(What is needed): Take the listing from its first line through the line that contains "2, 0, 0), 3.4)" and please retype those lines exactly, leaving out the pictures.

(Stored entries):

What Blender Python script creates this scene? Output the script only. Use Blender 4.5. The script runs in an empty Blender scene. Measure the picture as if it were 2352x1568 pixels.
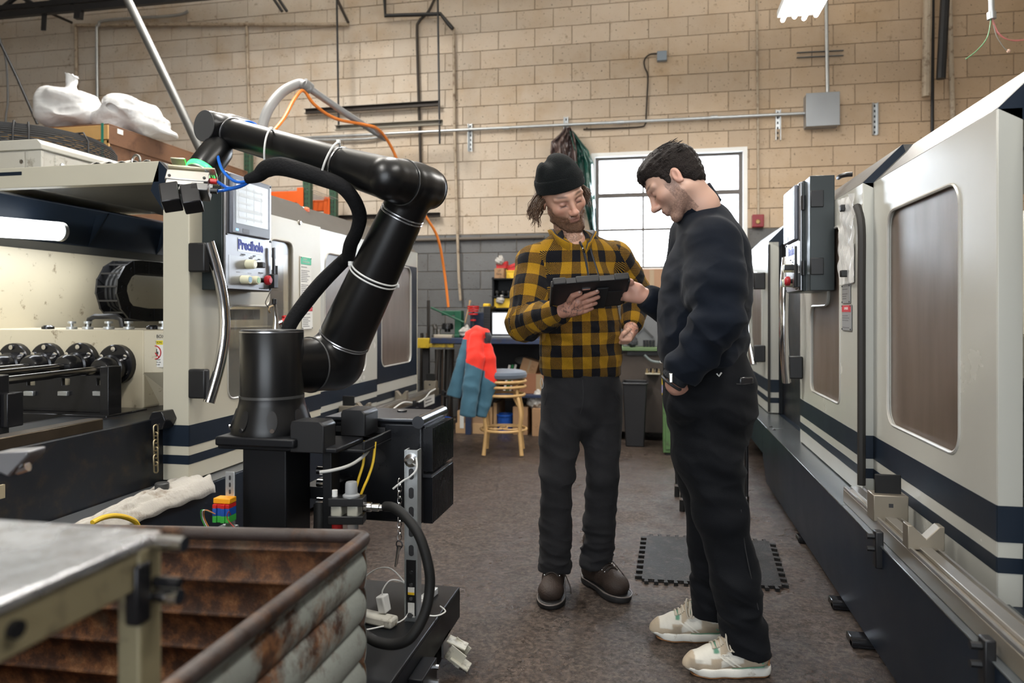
import bpy, bmesh, math, random
import numpy as np
from mathutils import Vector, Matrix, Quaternion
from mathutils.geometry import tessellate_polygon
random.seed(7); np.random.seed(7)
PI = math.pi
C = bpy.context.scene.collection
# ------------------------------------------------------------------ camera, sky, big lights, exposure
F, HX, HY, CH = 1640.0, 1176.0, 718.0, 1.2          # focal length in px (2352x1568), horizon, camera height
A = math.atan(329.0 / 1640.0); CA, SA = math.cos(A), math.sin(A)
S = bpy.context.scene
cd = bpy.data.cameras.new('camera'); cam = bpy.data.objects.new('camera', cd); C.objects.link(cam)
cam.location = (0, 0, CH); cam.rotation_euler = (PI / 2, 0, A)
cd.sensor_width = 36; cd.lens = F / 2352 * 36; cd.shift_y = -(784 - HY) / 2352; cd.clip_start = .05
cd.dof.use_dof = True; cd.dof.focus_distance = 2.7; cd.dof.aperture_fstop = 2.8
S.camera = cam
S.view_settings.view_transform = 'Standard'; S.view_settings.look = 'None'
S.view_settings.gamma = 1; S.view_settings.use_curve_mapping = False
S.view_settings.exposure = 0.0
W = bpy.data.worlds.new('sky'); S.world = W; W.use_nodes = True
W.node_tree.nodes['Background'].inputs[0].default_value = (.86, .93, 1, 1)
W.node_tree.nodes['Background'].inputs[1].default_value = 5.0
def area(name, loc, size, power, col=(1, 1, 1), rot=(0, 0, 0), size_y=None):
    l = bpy.data.lights.new(name, 'AREA'); l.energy = power; l.color = col
    l.shape = 'RECTANGLE'; l.size = size; l.size_y = size_y or size
    o = bpy.data.objects.new(name, l); C.objects.link(o); o.location = loc; o.rotation_euler = rot
    return o
WALLY = 7.7
# daylight entering by the window in the back wall (faces -Y); an added front fill light stands unseen behind the camera
area('window_daylight', (.13, WALLY + .16, 2.27), 1.5, 75, (.84, .92, 1), (-PI / 2, 0, 0), 1.2)
area('front_fill_light', (-.6, -4.3, 2.2), 4.2, 55, (.9, .95, 1), (PI / 2, 0, 0), 3.4)

# ------------------------------------------------------------------ pixel <-> world helpers (build-time measurement of the photograph)
def ray(px, py):
    u = (px - HX) / F; v = (HY - py) / F
    return Vector((u * CA - SA, CA + u * SA, v))
def atz(px, py, zc): return Vector((0, 0, CH)) + ray(px, py) * zc
def onX(px, py, X): d = ray(px, py); return Vector((0, 0, CH)) + d * (X / d.x)
def onY(px, py, Y): d = ray(px, py); return Vector((0, 0, CH)) + d * (Y / d.y)
def onZ(px, py, Z): d = ray(px, py); return Vector((0, 0, CH)) + d * ((Z - CH) / d.z)

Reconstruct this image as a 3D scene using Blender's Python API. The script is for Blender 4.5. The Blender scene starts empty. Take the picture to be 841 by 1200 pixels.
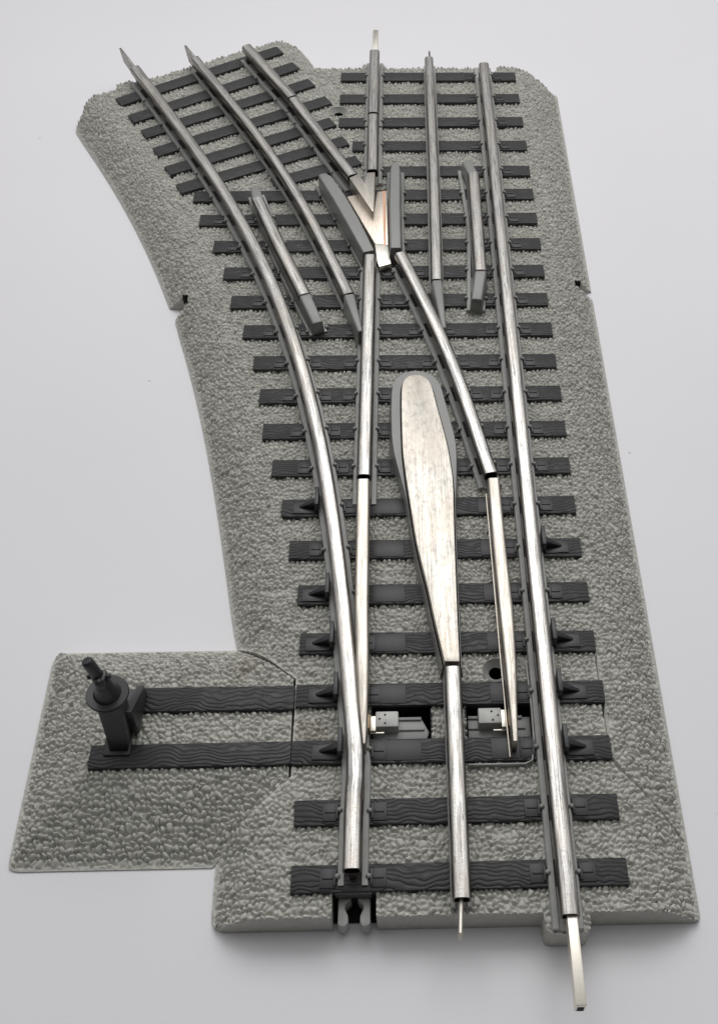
D = {
    'right_edge': [[4.488, 17.34], [4.598, 13.243], [4.579, 10.593], [4.544, 8.508], [4.491, 6.824], [4.557, 5.294], [4.567, 3.613], [4.529, 2.018], [4.573, 1.432], [4.554, 0.778], [4.602, 0.239], [4.566, -0.49]],
    'right_edge_far': [[4.521, 28.129], [4.538, 25.729], [4.548, 24.107], [4.565, 19.642], [4.484, 17.531]],
    'front': [[4.44, -0.755], [2.524, -0.755], [1.622, -0.752], [-0.61, -0.736], [-1.514, -0.741], [-2.379, -0.739], [-3.487, -0.763], [-4.364, -0.784]],
    'lowleft': [[-4.605, -0.518], [-4.742, 0.627]],
    'house': [[-5.217, 0.538], [-8.544, 0.496], [-8.648, 0.738], [-8.672, 2.062], [-8.684, 3.491], [-8.688, 4.734], [-8.611, 5.32], [-8.454, 5.483], [-5.393, 5.48], [-4.715, 5.489]],
    'left_edge': [[-4.71, 5.52], [-4.942, 6.627], [-5.297, 8.506], [-5.99, 11.669], [-6.44, 13.3], [-6.797, 14.687], [-7.129, 15.694], [-7.355, 16.544]],
    'left_edge_far': [[-7.577, 17.1], [-8.204, 18.644], [-9.332, 21.376], [-10.8, 24.289], [-11.58, 25.703]],
    'div_end': [[-10.184, 27.996], [-8.833, 28.59], [-8.214, 29.092], [-7.626, 29.429], [-6.837, 29.944], [-6.495, 30.057], [-5.943, 30.466], [-5.393, 30.88]],
    'div_right': [[-4.354, 31.07], [-3.804, 29.703]],
    'end': [[-3.106, 28.919], [-2.663, 29.0], [-2.199, 29.023], [-1.354, 28.956], [-0.551, 29.004], [2.453, 29.066], [3.003, 29.06]],
    'notch_l': [[-7.542, 16.969], [-6.968, 16.975], [-6.975, 17.311], [-7.087, 16.792], [-7.322, 16.416]],
    'notch_r': [[4.492, 17.004], [4.144, 17.198], [4.202, 16.822], [4.536, 16.613]],
    'seam': [[-4.578, 5.048], [-3.259, 4.31], [-3.237, 2.07], [-4.618, 0.409]],
    'seam_r': [[3.185, 4.458], [3.171, 2.033], [3.414, 1.806], [4.302, 0.495]],
    'pit_l': [[-1.67, 3.612], [-0.459, 3.588], [-0.476, 2.847], [-1.663, 2.871]],
    'pit_r': [[0.251, 3.584], [1.834, 3.553], [1.774, 2.841], [0.221, 2.872]],
    'hole': [[0.965, 4.438]],
    'hole_far': [[-2.986, 26.228]],
    'ties': [[-3.126, 0.194, 3.151, 0.23, 0.539], [-3.132, 1.51, 3.141, 1.538, 0.563], [-3.26, 2.81, 3.158, 2.817, 0.519], [-3.232, 4.116, 3.178, 4.107, 0.548], [-3.215, 5.405, 3.131, 5.363, 0.498], [-3.324, 6.688, 3.132, 6.672, 0.568], [-3.583, 7.962, 3.106, 7.925, 0.52], [-3.833, 9.209, 3.101, 9.213, 0.539], [-4.142, 10.488, 3.103, 10.46, 0.521], [-4.453, 11.729, 3.121, 11.716, 0.521], [-4.622, 12.982, 3.13, 12.986, 0.513], [-4.87, 14.235, 3.113, 14.192, 0.517], [-5.24, 15.475, 3.123, 15.458, 0.541], [-5.684, 16.711, 3.115, 16.704, 0.514], [-5.995, 17.969, 3.118, 17.956, 0.54], [-6.411, 19.201, 3.125, 19.207, 0.566], [-6.943, 20.476, 3.123, 20.443, 0.509], [-7.243, 21.677, 3.111, 21.676, 0.519], [-1.723, 22.931, 3.101, 22.901, 0.542], [-2.474, 24.339, 3.112, 24.309, 0.507], [-2.952, 25.721, 3.094, 25.706, 0.506], [-2.949, 27.165, 3.079, 27.13, 0.509], [-2.952, 28.569, 3.049, 28.516, 0.466]],
    'div_ties': [[-10.472, 27.01, -5.306, 30.379], [-9.911, 25.967, -4.674, 29.3], [-9.371, 25.074, -4.08, 28.196], [-8.849, 24.042, -3.46, 27.064], [-8.338, 23.009, -3.27, 25.75], [-7.867, 22.043, -2.812, 24.642], [-4.986, 22.32, -2.377, 23.54]],
    'house_ties': [[[-6.461, 4.105], [-3.267, 4.096], [-3.265, 3.56], [-6.421, 3.548]], [[-7.28, 2.787], [-3.268, 2.804], [-3.28, 2.25], [-7.28, 2.277]]],
    'r_right': [[1.943, 28.196], [1.933, 15.801], [1.947, 11.627], [1.905, -1.164]],
    'r_curve': [[-9.887, 28.108], [-9.719, 27.786], [-7.924, 24.5], [-6.698, 21.982], [-6.456, 21.48], [-5.714, 19.672], [-4.801, 17.376], [-4.276, 15.905], [-3.624, 13.633], [-3.452, 12.879], [-2.981, 11.094], [-2.752, 9.537], [-2.506, 7.388], [-2.361, 6.007], [-2.187, 4.656], [-2.048, 3.463], [-1.936, 2.28]],
    'r_curve_near': [[-1.934, 2.188], [-1.993, 1.45], [-1.967, -0.227]],
    'r_closure_l': [[-1.877, 9.511], [-1.86, 13.845], [-1.836, 17.785]],
    'blade_l': [[-1.897, 9.351], [-1.883, 5.937], [-1.841, 4.314], [-1.806, 3.092], [-1.788, 2.482]],
    'r_closure_r': [[-0.969, 17.888], [-0.453, 16.197], [0.046, 14.567], [0.359, 13.227], [0.64, 11.859], [0.907, 10.682], [1.114, 9.512]],
    'blade_r': [[1.163, 9.323], [1.178, 7.284], [1.218, 5.543], [1.222, 4.255], [1.212, 3.345], [1.202, 2.478]],
    'r_mid': [[0.072, 28.613], [0.038, 24.977], [0.023, 21.524], [0.026, 16.683]],
    'r_mid_tip': [[0.025, 16.646], [0.163, 14.68]],
    'r_divmid': [[-7.911, 28.703], [-6.904, 26.801], [-5.947, 24.927], [-5.283, 23.623], [-4.367, 21.598], [-3.5, 19.316], [-2.783, 17.342], [-2.399, 16.119]],
    'r_divmid_tip': [[-2.386, 16.083], [-2.049, 14.614]],
    'r_far_l': [[-1.782, 29.149], [-1.805, 25.151]],
    'r_far_l2': [[-1.804, 25.05], [-1.802, 21.862]],
    'r_div_in': [[-6.229, 29.488], [-4.452, 26.16]],
    'r_div_in2': [[-4.426, 26.081], [-2.383, 21.691]],
    'v_l': [[-2.369, 21.646], [-1.757, 19.744]],
    'v_r': [[-1.801, 21.795], [-1.757, 19.744]],
    'frog': [[-2.554, 20.896], [-2.289, 20.992], [-1.766, 19.898], [-1.653, 21.136], [-1.359, 21.184], [-1.324, 18.529], [-1.705, 18.61]],
    'frog_ramp': [[-1.705, 18.594], [-1.324, 18.509], [-1.239, 17.781], [-1.577, 17.641], [-1.632, 17.861]],
    'frog_v': [[-2.495, 21.514], [-2.215, 21.733], [-2.027, 21.243], [-1.972, 21.775], [-1.71, 21.803], [-1.734, 19.952], [-1.757, 19.765], [-1.821, 19.87]],
    'wing_l': [[-3.335, 21.928], [-3.193, 21.568], [-2.778, 20.56], [-2.375, 19.464], [-1.862, 17.94]],
    'wing_r': [[-1.098, 22.536], [-1.124, 20.238], [-1.101, 18.084]],
    'guard_r': [[1.273, 21.686], [1.265, 19.659], [1.259, 17.093]],
    'guard_r_top': [[1.275, 21.731], [1.092, 22.599]],
    'guard_r_bot': [[1.257, 17.055], [1.046, 15.637]],
    'guard_l': [[-5.182, 20.508], [-4.384, 18.25], [-3.595, 16.138]],
    'guard_l_top': [[-5.192, 20.551], [-5.339, 21.333]],
    'guard_l_bot': [[-3.581, 16.101], [-3.09, 14.766]],
    'plate': [[-0.147, 4.282], [-0.286, 5.089], [-0.484, 6.367], [-0.68, 7.415], [-0.893, 9.386], [-0.969, 10.277], [-0.988, 11.706], [-0.973, 12.65], [-0.888, 12.868], [-0.618, 12.958], [-0.35, 12.859], [-0.231, 12.619], [-0.128, 11.86], [0.11, 10.469], [0.211, 9.367], [0.179, 7.399], [0.173, 6.355], [0.165, 5.285], [0.169, 4.276]],
    'r_center': [[0.018, 4.196], [0.016, 0.974], [0.021, -0.686]],
    'pin_r': [[1.939, -1.146], [1.929, -2.553]],
    'pin_c': [[-0.02, -0.651], [-0.033, -1.37]],
    'pin_far': [[-1.764, 30.603], [-1.784, 29.242]],
    'pin_mid': [[0.145, 29.582], [0.114, 28.888]],
    'pin_curve': [[-10.554, 29.339], [-9.879, 28.087]],
    'pin_divmid': [[-8.342, 29.489], [-7.914, 28.794]],
    'clip': [[-2.359, -0.312], [-1.543, -0.329]],
    'prong': [[-2.124, -0.397], [-1.775, -0.405], [-2.106, -0.828], [-1.761, -0.835]],
    'stub': [[1.545, -0.612], [2.421, -0.631], [1.539, -1.13], [2.332, -1.147]],
    'block_l': [[-1.602, 3.366], [-1.127, 3.357], [-1.128, 3.03], [-1.599, 3.04]],
    'block_r': [[0.471, 3.353], [0.944, 3.344], [0.925, 3.029], [0.456, 3.038]],
    'slide_l': [[-1.16, 3.409], [-0.613, 3.398], [-0.469, 3.117], [-0.535, 2.913], [-1.162, 2.925]],
    'slide_r': [[0.271, 3.42], [1.81, 3.39], [1.77, 2.915], [0.251, 2.946]],
    'brk_l': [[-1.717, 3.326], [-1.594, 3.323], [-1.592, 2.97], [-1.713, 2.972]],
    'brk_r': [[0.947, 3.352], [1.07, 3.35], [1.045, 2.956], [0.923, 2.959]],
    'lamp': [-6.694, 2.842],
    'cam': {'M': [[0.999698, 0.013877, -0.020299], [-0.023648, 0.768771, -0.639086], [0.006736, 0.639373, 0.768867]], 'pos': [-0.853, -8.5017, 21.5486], 'f': 1343.271, 'pp': [84.849, 0.692]},
}
WORLD = 1.18
LAMPS = [('softbox', (2, 38, 44), (0, 10, 0), 42, 28, 11200, (1, .99, .982))]
import bpy, bmesh, math, random
import numpy as np
from mathutils import Vector, Matrix
random.seed(7); rng = np.random.default_rng(11)
V2 = lambda p: np.array(p, float)
ZR, ZT, ZB = 1.35, 0.80, 0.735        # rail top, tie top, ballast top (centimetres)
C = bpy.context.scene.collection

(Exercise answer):
What Blender Python script creates this scene? Output the script only. Use Blender 4.5. The script runs in an empty Blender scene. Measure the picture as if it were 2352x1568 pixels.
import bpy, bmesh, math, random
import numpy as np
from mathutils import Vector, Matrix, Quaternion
from mathutils.geometry import tessellate_polygon
random.seed(7); np.random.seed(7)
PI = math.pi
C = bpy.context.scene.collection
# ------------------------------------------------------------------ camera, sky, big lights, exposure
F, HX, HY, CH = 1640.0, 1176.0, 718.0, 1.2          # focal length in px (2352x1568), horizon, camera height
A = math.atan(329.0 / 1640.0); CA, SA = math.cos(A), math.sin(A)
S = bpy.context.scene
cd = bpy.data.cameras.new('camera'); cam = bpy.data.objects.new('camera', cd); C.objects.link(cam)
cam.location = (0, 0, CH); cam.rotation_euler = (PI / 2, 0, A)
cd.sensor_width = 36; cd.lens = F / 2352 * 36; cd.shift_y = -(784 - HY) / 2352; cd.clip_start = .05
cd.dof.use_dof = True; cd.dof.focus_distance = 2.7; cd.dof.aperture_fstop = 2.8
S.camera = cam
S.view_settings.view_transform = 'Standard'; S.view_settings.look = 'None'
S.view_settings.gamma = 1; S.view_settings.use_curve_mapping = False
S.view_settings.exposure = 0.0
W = bpy.data.worlds.new('sky'); S.world = W; W.use_nodes = True
W.node_tree.nodes['Background'].inputs[0].default_value = (.86, .93, 1, 1)
W.node_tree.nodes['Background'].inputs[1].default_value = 5.0
def area(name, loc, size, power, col=(1, 1, 1), rot=(0, 0, 0), size_y=None):
    l = bpy.data.lights.new(name, 'AREA'); l.energy = power; l.color = col
    l.shape = 'RECTANGLE'; l.size = size; l.size_y = size_y or size
    o = bpy.data.objects.new(name, l); C.objects.link(o); o.location = loc; o.rotation_euler = rot
    return o
WALLY = 7.7
# daylight entering by the window in the back wall (faces -Y); an added front fill light stands unseen behind the camera
area('window_daylight', (.13, WALLY + .16, 2.27), 1.5, 75, (.84, .92, 1), (-PI / 2, 0, 0), 1.2)
area('front_fill_light', (-.6, -4.3, 2.2), 4.2, 55, (.9, .95, 1), (PI / 2, 0, 0), 3.4)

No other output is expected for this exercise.